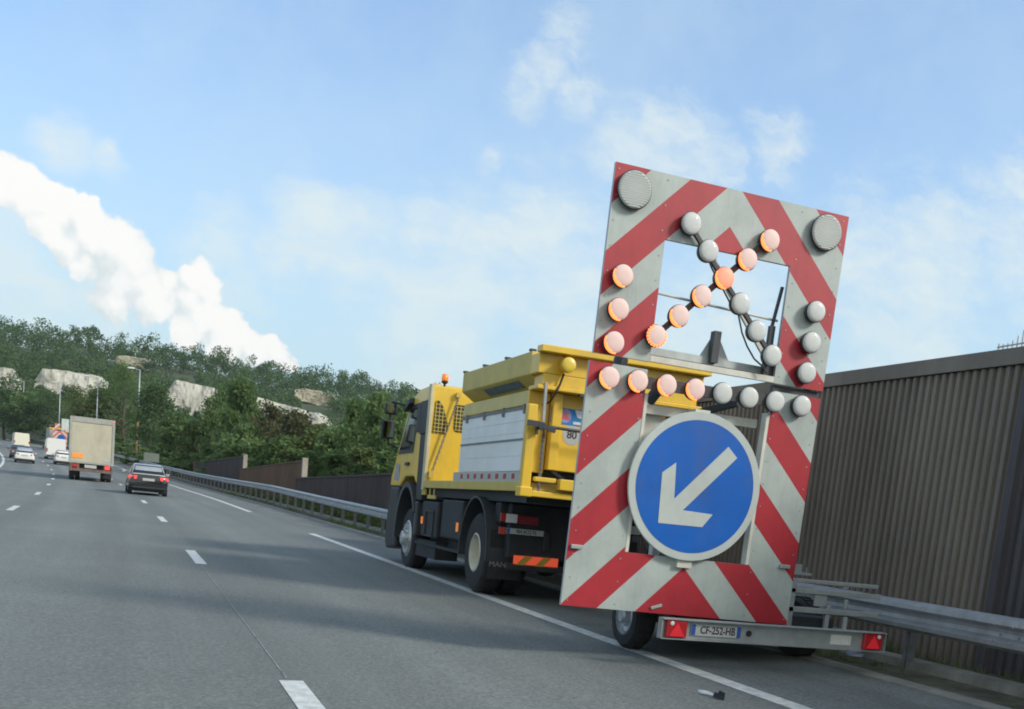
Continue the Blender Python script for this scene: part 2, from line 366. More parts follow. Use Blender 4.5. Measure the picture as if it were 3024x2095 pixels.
# ground sheet
CLIFF_R = 330.
def crest_el(az):
    return R_(float(np.interp(math.degrees(az), [-60, -25, -7, -4, -3, -2, -.8, 3, 6, 9, 13, 15, 19, 30, 60], [4.5, 5.0, 5.3, 5.35, 5.75, 5.2, 5.4, 5.3, 4.95, 4.95, 4.8, 4.6, 2.5, 1.2, .8])))
def gz(x, y):
    r = math.hypot(x, y); az = math.atan2(x, y)
    s, u = inv(x, y)
    base = zr(min(max(s, 0), 400)) * (1 if r < 300 else 1)
    base = min(base, 7.)
    if u > 8.6: base += min((u - 8.6) * .10, 1.6)
    hill = 0
    if y > 0:
        t = min(max((r - 190) / 130, 0), 1); t = t * t * (3 - 2 * t)
        footz = 1.3 + CLIFF_R * math.tan(R_(3.0))
        hill = t * footz * (1 if abs(az) < 1.0 else 0)
        if r > CLIFF_R + 2:
            top = 1.3 + 455 * math.tan(crest_el(az)); c0 = 1.3 + CLIFF_R * math.tan(R_(3.9))
            t2 = min((r - CLIFF_R) / 120, 1); t2 = t2 * t2 * (3 - 2 * t2) ; hill = c0 + (top - c0) * t2
        fade = 1 - min(max((math.degrees(az) - 17) / 12, 0), 1); hill *= max(fade, .25)
    z = max(base - .12, hill)
    if -13 < u < 8.6 and s < 412:
        w = 1.0; z = base - .12 + CROSS * min(max(u, -8), 8) - .06 if r < 300 else min(z, zr(s) - .5)
    return z
def ground():
    mb = MB(); rs = [0, 4, 7, 10, 13, 16, 20, 25, 30, 36, 43, 50, 60, 70, 80, 90, 100, 112, 125, 140, 155, 170, 185, 200, 215, 230, 245, 260, 275, 290, 305, 318, 329.5, 332.5, 345, 360, 380, 400, 425, 455, 500, 600, 800, 1200, 2500]
    azs = [R_(a) for a in list(range(-180, -40, 12)) + list(range(-40, 60, 1)) + list(range(60, 181, 12))]
    rings = [[(r * math.sin(a), r * math.cos(a), gz(r * math.sin(a), r * math.cos(a)) - (.4 if r < 30 and False else 0)) for a in azs] for r in rs[1:]]
    mb.loft(rings, 0, caps=False, close=False)
    o = mb.build('ground', mat('ground_soil', (.052, .070, .028), .95, var=.4, scale=.7, bump=.6, bscale=6, dirt=(.16, .14, .09), dirt_amt=.6), fix=False, smooth=True); tag(o, 'green and earthy ground rising to a wooded hill', None, None, 'structure')
ground()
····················
Task description
Copy the listing exactly. Any image in it stays out of the copy.

Response
Continue the Blender Python script for this scene: part 2, from line 366. More parts follow. Use Blender 4.5. Measure the picture as if it were 3024x2095 pixels.
# ground sheet
CLIFF_R = 330.
def crest_el(az):
    return R_(float(np.interp(math.degrees(az), [-60, -25, -7, -4, -3, -2, -.8, 3, 6, 9, 13, 15, 19, 30, 60], [4.5, 5.0, 5.3, 5.35, 5.75, 5.2, 5.4, 5.3, 4.95, 4.95, 4.8, 4.6, 2.5, 1.2, .8])))
def gz(x, y):
    r = math.hypot(x, y); az = math.atan2(x, y)
    s, u = inv(x, y)
    base = zr(min(max(s, 0), 400)) * (1 if r < 300 else 1)
    base = min(base, 7.)
    if u > 8.6: base += min((u - 8.6) * .10, 1.6)
    hill = 0
    if y > 0:
        t = min(max((r - 190) / 130, 0), 1); t = t * t * (3 - 2 * t)
        footz = 1.3 + CLIFF_R * math.tan(R_(3.0))
        hill = t * footz * (1 if abs(az) < 1.0 else 0)
        if r > CLIFF_R + 2:
            top = 1.3 + 455 * math.tan(crest_el(az)); c0 = 1.3 + CLIFF_R * math.tan(R_(3.9))
            t2 = min((r - CLIFF_R) / 120, 1); t2 = t2 * t2 * (3 - 2 * t2) ; hill = c0 + (top - c0) * t2
        fade = 1 - min(max((math.degrees(az) - 17) / 12, 0), 1); hill *= max(fade, .25)
    z = max(base - .12, hill)
    if -13 < u < 8.6 and s < 412:
        w = 1.0; z = base - .12 + CROSS * min(max(u, -8), 8) - .06 if r < 300 else min(z, zr(s) - .5)
    return z
def ground():
    mb = MB(); rs = [0, 4, 7, 10, 13, 16, 20, 25, 30, 36, 43, 50, 60, 70, 80, 90, 100, 112, 125, 140, 155, 170, 185, 200, 215, 230, 245, 260, 275, 290, 305, 318, 329.5, 332.5, 345, 360, 380, 400, 425, 455, 500, 600, 800, 1200, 2500]
    azs = [R_(a) for a in list(range(-180, -40, 12)) + list(range(-40, 60, 1)) + list(range(60, 181, 12))]
    rings = [[(r * math.sin(a), r * math.cos(a), gz(r * math.sin(a), r * math.cos(a)) - (.4 if r < 30 and False else 0)) for a in azs] for r in rs[1:]]
    mb.loft(rings, 0, caps=False, close=False)
    o = mb.build('ground', mat('ground_soil', (.052, .070, .028), .95, var=.4, scale=.7, bump=.6, bscale=6, dirt=(.16, .14, .09), dirt_amt=.6), fix=False, smooth=True); tag(o, 'green and earthy ground rising to a wooded hill', None, None, 'structure')
ground()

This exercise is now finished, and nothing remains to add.